Protocols represent a way to do things that lets anyone participate and solve their own problems. Protocols are our primary tool in moving from centralized to decentralized systems. Consequently, people and companies who are unhappy with Facebook's offerings and service have a real choice for something else. The services Facebook offers can be replaced by a decentralized system based on protocols.
Will it happen? The history of commerce is littered with the memories of seemingly unstoppable giants. There's always something new under the sun. That history would also tell us not to look too closely for something that looks just like Facebook but is decentralized. That's rarely what happens. Disruption usually occurs in the weeds, where the incumbent isn't even trying to compete. The thing that undoes Facebook likely won't even be seen as a social network in the way we define those terms today.
Ways not Places
I've become a proponent of ways over places—that is, of protocols over Web sites. When it comes down to it, Facebook is a Web site—a great big, complicated Web site. The fact that it has a programming model (apps) and an API do nothing to change the fact that it is centralized and thus ultimately limited in scale and scope.
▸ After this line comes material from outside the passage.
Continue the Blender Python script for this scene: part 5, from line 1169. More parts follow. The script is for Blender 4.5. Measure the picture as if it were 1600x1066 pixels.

More people—especially geeks—need to understand that protocols are worth the effort they require. And let's not dodge that; decentralized systems are more work. They are harder to design, harder to build, and harder to bootstrap. But the forcing function, freedom, is powerful and eventually wins out.
Bonus Material
- Doc Searls has a great piece on the real story of Send that discusses the importance of protocols.
- Dave Winer has written We *can* do better than Facebook discussing why the seeming inevitability of a Facebook dominated world doesn't square with history.
1 Note that I really do men decentralized. A centralized system is one where a single agent makes a single decision, a distributed system is one where multiple agents make a single decisions, and a decentralized system is one where multiple agents each make their own decision.